The actual binding began when a girl reached the age of 4-7 years, when her bones were still flexible.  The feet were soaked in solutions containing various herbs and other ingredients according to secret family recipes. The four small toes were bound against the sole of the foot after breaking of the arch of the foot, while the big toe was left exposed.  Strips of cotton cloth were used to tightly bind the feet.  The child would then have to don a tiny pair of shoes (usually made by her mother).  The bindings were changed at regular intervals, more tightly wound each time, the shoes becoming smaller and smaller.  The practitioners of foot-binding might have been the female relatives of the child, or a professional might be employed.  It would take two years for the feet to be shaped into an unopened lotus flower bud.  In realty the foot did not so much resemble a flower but a misshapen mass of crushed bones.

Foot-binding left the women  virtual captives in their house, frequently they could only walk with very short, mincing steps, and needed to be carried or transported by carriage or cart when outside.  Obviously, male dominance was one factor, but not the only one.  Small, bound feet ( as small as 3 inches) were considered symbols of beauty, family status, mariageablilty and duty.  
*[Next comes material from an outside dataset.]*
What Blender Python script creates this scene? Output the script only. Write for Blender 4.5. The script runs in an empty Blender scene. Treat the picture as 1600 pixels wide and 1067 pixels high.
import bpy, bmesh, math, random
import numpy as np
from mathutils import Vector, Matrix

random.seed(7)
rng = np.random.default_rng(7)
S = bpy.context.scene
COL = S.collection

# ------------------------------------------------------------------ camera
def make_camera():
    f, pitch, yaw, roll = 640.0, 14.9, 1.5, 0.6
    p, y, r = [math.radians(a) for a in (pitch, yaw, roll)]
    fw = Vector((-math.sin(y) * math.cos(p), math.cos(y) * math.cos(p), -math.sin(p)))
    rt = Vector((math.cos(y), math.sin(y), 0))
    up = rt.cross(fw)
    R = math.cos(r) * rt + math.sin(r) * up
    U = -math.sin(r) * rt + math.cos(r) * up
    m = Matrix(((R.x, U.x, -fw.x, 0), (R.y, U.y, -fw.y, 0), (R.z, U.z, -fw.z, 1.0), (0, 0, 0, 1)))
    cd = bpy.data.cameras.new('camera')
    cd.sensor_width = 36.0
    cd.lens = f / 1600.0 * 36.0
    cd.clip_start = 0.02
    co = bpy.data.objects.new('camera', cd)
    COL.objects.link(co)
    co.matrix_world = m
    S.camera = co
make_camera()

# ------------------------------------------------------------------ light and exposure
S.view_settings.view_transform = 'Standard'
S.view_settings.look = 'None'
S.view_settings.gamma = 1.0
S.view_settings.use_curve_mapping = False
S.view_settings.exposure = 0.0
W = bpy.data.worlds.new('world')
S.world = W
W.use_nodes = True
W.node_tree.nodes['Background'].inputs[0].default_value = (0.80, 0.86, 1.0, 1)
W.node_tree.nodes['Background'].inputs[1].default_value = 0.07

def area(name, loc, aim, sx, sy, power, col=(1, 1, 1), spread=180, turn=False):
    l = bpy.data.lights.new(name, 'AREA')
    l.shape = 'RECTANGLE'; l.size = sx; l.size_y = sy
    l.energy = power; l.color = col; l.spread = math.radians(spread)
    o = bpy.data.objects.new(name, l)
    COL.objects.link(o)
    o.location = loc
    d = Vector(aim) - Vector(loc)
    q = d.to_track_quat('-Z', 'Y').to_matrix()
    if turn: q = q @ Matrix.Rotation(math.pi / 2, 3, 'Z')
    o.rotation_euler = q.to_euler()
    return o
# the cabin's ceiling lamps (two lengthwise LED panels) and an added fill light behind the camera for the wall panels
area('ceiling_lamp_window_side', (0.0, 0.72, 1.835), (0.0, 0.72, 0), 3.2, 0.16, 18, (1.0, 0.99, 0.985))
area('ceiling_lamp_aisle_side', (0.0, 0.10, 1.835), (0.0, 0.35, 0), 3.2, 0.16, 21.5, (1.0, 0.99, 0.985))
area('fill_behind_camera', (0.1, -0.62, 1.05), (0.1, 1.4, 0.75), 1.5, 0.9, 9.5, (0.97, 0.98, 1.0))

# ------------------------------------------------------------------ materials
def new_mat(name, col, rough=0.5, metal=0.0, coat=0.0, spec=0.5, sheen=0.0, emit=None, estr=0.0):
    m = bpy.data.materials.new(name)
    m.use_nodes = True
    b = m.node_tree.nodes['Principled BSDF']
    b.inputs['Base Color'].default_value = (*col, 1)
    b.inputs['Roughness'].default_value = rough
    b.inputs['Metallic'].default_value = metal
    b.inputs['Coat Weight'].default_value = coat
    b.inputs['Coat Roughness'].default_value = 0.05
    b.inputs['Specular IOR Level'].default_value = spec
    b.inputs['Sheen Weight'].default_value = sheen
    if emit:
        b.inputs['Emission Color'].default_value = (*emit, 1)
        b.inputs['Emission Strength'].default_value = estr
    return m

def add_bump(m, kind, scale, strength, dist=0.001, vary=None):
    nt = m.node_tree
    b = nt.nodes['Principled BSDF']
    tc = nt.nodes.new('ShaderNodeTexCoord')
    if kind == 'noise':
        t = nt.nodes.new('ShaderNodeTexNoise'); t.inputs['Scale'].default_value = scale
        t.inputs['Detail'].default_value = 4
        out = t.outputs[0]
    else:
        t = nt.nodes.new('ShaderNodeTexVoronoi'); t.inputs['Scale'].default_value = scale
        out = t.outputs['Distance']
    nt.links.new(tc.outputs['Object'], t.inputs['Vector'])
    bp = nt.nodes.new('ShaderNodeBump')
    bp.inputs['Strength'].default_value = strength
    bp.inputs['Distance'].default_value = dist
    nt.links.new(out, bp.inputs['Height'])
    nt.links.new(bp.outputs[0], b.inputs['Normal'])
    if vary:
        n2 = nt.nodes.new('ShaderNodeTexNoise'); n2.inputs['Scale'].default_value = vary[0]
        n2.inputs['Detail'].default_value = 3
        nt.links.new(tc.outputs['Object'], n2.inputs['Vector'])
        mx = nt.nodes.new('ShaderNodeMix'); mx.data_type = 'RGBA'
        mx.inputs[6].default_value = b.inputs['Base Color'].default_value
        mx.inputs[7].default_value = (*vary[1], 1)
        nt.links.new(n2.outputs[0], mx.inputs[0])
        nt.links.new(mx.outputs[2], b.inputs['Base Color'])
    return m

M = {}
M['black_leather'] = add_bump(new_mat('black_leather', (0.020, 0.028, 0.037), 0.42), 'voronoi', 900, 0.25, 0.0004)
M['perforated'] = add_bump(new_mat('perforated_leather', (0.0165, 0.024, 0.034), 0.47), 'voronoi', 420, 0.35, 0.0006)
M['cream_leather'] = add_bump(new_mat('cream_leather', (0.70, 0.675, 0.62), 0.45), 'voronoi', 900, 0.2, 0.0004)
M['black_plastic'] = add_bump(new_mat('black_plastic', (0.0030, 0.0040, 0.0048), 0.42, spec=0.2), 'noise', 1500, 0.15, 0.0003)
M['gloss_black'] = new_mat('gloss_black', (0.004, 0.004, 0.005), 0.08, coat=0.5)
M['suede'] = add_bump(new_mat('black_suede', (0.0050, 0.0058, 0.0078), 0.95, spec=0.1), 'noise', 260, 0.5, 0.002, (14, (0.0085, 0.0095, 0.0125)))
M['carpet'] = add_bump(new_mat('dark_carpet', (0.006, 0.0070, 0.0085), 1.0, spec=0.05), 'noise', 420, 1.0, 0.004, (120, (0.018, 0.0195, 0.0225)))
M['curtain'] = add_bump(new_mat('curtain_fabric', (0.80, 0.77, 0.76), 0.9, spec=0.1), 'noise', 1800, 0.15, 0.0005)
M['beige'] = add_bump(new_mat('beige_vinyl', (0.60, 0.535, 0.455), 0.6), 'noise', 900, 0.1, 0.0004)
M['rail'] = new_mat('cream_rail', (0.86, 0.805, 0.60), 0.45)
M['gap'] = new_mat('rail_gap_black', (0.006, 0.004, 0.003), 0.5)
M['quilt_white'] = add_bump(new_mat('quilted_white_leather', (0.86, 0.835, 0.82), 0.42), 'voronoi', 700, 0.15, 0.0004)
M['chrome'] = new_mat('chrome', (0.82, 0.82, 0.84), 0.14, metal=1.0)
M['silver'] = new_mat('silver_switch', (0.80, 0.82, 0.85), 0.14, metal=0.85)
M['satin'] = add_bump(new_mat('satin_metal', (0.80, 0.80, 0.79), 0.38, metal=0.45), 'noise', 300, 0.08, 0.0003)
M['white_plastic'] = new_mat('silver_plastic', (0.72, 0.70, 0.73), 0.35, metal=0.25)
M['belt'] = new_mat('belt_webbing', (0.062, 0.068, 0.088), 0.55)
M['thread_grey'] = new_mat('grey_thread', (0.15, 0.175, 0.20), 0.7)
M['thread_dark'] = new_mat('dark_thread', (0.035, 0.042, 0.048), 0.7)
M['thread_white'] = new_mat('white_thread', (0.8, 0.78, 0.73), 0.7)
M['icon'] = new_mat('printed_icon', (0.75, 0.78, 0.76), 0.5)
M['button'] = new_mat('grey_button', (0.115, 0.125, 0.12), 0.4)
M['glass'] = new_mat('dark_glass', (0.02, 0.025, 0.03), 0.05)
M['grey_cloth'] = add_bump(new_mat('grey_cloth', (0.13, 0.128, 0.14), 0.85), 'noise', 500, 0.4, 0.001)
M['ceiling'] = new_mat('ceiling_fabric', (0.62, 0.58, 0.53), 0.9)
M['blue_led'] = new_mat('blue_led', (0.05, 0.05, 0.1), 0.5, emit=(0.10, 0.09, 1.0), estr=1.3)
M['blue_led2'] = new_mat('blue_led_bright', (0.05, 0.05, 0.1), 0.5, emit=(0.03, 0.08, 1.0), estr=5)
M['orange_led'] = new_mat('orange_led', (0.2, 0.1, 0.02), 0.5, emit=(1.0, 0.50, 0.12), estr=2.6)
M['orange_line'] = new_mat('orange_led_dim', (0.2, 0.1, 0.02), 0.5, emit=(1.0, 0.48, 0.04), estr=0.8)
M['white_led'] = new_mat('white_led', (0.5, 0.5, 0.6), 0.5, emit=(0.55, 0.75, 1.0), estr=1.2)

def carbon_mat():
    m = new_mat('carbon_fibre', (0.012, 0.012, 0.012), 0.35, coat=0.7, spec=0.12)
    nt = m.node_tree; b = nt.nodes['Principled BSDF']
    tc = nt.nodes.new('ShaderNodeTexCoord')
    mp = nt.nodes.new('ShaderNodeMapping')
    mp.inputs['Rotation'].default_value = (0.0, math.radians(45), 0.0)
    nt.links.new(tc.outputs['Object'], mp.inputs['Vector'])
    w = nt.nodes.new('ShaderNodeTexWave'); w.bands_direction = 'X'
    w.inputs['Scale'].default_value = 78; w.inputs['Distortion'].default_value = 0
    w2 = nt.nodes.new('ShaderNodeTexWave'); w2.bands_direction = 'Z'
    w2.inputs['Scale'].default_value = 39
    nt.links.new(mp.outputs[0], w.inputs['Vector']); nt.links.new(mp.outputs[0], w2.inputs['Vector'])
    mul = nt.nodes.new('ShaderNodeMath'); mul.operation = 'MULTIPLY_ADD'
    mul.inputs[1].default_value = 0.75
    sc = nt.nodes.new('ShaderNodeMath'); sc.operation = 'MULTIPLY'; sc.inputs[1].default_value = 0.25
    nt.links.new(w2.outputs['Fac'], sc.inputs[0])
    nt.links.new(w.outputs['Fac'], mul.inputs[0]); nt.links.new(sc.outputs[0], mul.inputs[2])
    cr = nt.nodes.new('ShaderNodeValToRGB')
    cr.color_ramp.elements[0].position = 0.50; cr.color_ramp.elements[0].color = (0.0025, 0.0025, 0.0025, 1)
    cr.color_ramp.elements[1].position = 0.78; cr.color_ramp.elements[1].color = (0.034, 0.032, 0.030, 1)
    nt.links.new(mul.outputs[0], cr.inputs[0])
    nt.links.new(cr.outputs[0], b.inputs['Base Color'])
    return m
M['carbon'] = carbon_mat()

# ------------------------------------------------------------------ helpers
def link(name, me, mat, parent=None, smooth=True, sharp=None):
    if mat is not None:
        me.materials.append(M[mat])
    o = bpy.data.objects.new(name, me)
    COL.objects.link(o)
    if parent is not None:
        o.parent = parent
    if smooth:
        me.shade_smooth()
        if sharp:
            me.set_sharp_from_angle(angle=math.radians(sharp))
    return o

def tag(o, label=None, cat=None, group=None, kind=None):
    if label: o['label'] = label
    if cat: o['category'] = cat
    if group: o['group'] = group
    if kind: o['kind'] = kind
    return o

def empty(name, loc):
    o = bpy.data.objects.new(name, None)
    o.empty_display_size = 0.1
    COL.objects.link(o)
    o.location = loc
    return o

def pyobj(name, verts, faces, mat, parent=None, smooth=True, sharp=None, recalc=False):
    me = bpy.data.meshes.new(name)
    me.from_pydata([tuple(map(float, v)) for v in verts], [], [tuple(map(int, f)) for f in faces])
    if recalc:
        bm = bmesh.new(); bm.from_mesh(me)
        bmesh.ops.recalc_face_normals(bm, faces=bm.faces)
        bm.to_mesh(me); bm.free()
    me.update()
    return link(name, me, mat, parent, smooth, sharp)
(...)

Splendid Slippers- A Thousand Years of an Exotic Tradition, Beverly Jackson, 
Ten speed Press, Berkeley, California, 1997

To cover their deformity, girls and women made exquisite miniature shoes of the richest material they could afford.  Tradition patterns and symbols were embroidered with silken threads.  Even the soles were often patterned as they would show very little wear. These slippers have great aesthetic qualities and showcase great talents of the girls for embellishment.  However, they also represent the great pain and life-long deformity associated with this practice.